◆ **Exercise requirements**:
The lines beneath this instruction, from the first through the one containing "S.camera = cam", must be transcribed exactly; no other line belongs in the output.

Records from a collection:
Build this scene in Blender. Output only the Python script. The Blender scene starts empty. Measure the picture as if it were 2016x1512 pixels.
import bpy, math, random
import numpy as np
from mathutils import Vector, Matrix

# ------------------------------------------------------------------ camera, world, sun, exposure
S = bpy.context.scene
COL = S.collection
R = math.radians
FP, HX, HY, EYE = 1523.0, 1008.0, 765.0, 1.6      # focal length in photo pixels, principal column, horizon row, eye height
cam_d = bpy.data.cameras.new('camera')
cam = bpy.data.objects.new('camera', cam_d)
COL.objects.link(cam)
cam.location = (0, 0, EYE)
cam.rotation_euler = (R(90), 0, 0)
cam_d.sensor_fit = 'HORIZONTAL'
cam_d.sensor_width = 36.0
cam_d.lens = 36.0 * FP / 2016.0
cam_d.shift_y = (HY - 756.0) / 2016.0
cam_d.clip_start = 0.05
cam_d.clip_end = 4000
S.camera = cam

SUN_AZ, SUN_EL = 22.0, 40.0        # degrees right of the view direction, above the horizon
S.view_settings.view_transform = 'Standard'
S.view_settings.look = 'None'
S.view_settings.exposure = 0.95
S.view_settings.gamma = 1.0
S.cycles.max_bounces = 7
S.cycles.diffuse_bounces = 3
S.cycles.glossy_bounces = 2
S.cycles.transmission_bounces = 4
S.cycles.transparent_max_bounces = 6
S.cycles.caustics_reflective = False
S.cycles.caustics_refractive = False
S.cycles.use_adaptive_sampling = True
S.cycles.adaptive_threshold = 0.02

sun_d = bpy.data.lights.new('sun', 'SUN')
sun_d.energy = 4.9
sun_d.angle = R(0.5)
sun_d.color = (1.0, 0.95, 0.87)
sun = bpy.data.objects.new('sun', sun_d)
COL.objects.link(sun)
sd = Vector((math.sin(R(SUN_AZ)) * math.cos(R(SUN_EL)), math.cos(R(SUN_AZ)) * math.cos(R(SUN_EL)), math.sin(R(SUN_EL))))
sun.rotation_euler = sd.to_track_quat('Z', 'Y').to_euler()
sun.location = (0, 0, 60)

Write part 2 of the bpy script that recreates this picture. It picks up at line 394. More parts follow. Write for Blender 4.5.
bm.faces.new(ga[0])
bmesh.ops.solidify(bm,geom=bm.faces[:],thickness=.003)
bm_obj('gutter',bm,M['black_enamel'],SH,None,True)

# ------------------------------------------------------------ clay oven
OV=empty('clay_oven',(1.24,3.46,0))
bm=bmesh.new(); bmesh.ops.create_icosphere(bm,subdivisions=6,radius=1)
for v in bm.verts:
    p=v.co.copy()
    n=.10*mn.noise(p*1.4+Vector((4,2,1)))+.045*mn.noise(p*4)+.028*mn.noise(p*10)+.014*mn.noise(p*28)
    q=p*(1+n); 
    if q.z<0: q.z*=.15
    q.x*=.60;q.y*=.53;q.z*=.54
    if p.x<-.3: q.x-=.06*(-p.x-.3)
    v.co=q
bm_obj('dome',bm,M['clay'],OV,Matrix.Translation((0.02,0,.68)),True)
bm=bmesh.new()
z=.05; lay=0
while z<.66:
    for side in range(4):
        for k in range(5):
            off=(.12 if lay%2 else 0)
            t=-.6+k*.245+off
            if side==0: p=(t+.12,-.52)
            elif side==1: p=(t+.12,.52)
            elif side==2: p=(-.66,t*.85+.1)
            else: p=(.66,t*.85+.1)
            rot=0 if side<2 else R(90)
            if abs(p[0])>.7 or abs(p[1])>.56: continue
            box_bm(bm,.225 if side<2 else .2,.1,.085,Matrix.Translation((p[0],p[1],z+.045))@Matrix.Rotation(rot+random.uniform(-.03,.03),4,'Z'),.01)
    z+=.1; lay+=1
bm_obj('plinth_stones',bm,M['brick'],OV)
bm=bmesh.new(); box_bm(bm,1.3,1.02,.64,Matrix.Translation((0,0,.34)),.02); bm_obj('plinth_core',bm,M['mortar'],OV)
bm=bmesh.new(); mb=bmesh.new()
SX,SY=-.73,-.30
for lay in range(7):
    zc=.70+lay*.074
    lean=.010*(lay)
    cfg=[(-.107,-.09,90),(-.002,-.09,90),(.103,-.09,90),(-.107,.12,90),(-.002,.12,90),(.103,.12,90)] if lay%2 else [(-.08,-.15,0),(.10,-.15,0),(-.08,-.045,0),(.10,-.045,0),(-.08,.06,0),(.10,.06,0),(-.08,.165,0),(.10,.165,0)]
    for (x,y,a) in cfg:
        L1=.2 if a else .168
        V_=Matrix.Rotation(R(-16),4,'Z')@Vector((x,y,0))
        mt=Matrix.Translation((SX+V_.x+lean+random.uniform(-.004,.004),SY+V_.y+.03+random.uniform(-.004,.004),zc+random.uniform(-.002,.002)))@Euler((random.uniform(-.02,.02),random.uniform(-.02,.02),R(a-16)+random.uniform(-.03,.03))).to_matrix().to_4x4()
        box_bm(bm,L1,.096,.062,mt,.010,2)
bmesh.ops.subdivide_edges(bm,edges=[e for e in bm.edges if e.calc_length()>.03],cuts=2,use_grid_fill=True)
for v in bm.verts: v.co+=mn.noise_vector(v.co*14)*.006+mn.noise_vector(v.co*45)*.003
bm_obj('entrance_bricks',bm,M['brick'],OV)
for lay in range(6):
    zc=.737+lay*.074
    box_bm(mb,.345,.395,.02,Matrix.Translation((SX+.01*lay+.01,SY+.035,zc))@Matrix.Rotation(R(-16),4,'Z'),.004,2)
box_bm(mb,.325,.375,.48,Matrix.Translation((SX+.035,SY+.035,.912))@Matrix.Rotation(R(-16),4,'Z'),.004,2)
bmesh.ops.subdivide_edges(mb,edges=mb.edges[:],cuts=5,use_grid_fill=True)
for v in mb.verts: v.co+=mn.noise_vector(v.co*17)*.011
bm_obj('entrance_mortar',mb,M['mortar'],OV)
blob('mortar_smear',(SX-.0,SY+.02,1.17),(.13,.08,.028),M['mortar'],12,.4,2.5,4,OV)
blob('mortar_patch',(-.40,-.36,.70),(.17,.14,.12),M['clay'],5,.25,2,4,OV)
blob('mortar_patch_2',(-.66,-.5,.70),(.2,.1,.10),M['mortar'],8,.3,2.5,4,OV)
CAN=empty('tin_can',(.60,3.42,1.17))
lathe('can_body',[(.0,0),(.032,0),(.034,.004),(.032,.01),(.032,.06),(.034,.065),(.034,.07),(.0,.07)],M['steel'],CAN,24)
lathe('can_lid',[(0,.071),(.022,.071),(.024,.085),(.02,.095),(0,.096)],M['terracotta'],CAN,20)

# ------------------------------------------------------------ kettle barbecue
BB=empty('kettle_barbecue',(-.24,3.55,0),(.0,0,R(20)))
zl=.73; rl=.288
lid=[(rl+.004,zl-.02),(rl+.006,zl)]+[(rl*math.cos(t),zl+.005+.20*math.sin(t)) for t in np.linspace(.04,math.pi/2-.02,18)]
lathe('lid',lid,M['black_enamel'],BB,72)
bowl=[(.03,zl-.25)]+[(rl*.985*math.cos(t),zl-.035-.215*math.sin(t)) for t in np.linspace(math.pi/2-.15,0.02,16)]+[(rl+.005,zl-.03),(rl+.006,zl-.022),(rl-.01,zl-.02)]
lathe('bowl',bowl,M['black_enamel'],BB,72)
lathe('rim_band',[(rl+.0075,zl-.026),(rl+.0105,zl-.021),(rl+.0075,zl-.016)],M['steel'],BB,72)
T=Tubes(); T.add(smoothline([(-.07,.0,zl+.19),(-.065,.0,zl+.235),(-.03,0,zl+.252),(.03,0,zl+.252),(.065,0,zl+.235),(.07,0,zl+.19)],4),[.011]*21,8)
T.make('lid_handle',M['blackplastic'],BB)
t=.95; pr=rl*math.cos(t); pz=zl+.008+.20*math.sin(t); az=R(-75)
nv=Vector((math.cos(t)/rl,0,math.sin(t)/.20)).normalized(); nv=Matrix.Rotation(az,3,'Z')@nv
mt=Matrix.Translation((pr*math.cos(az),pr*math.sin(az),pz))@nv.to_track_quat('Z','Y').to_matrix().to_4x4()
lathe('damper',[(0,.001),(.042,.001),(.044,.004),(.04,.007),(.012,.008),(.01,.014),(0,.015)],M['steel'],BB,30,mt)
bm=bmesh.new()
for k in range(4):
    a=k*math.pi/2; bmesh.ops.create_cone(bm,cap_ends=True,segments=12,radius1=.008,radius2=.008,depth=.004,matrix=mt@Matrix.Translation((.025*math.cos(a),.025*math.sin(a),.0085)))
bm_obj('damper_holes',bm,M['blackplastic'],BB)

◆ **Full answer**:
Build this scene in Blender. Output only the Python script. The Blender scene starts empty. Measure the picture as if it were 2016x1512 pixels.
import bpy, math, random
import numpy as np
from mathutils import Vector, Matrix

# ------------------------------------------------------------------ camera, world, sun, exposure
S = bpy.context.scene
COL = S.collection
R = math.radians
FP, HX, HY, EYE = 1523.0, 1008.0, 765.0, 1.6      # focal length in photo pixels, principal column, horizon row, eye height
cam_d = bpy.data.cameras.new('camera')
cam = bpy.data.objects.new('camera', cam_d)
COL.objects.link(cam)
cam.location = (0, 0, EYE)
cam.rotation_euler = (R(90), 0, 0)
cam_d.sensor_fit = 'HORIZONTAL'
cam_d.sensor_width = 36.0
cam_d.lens = 36.0 * FP / 2016.0
cam_d.shift_y = (HY - 756.0) / 2016.0
cam_d.clip_start = 0.05
cam_d.clip_end = 4000
S.camera = cam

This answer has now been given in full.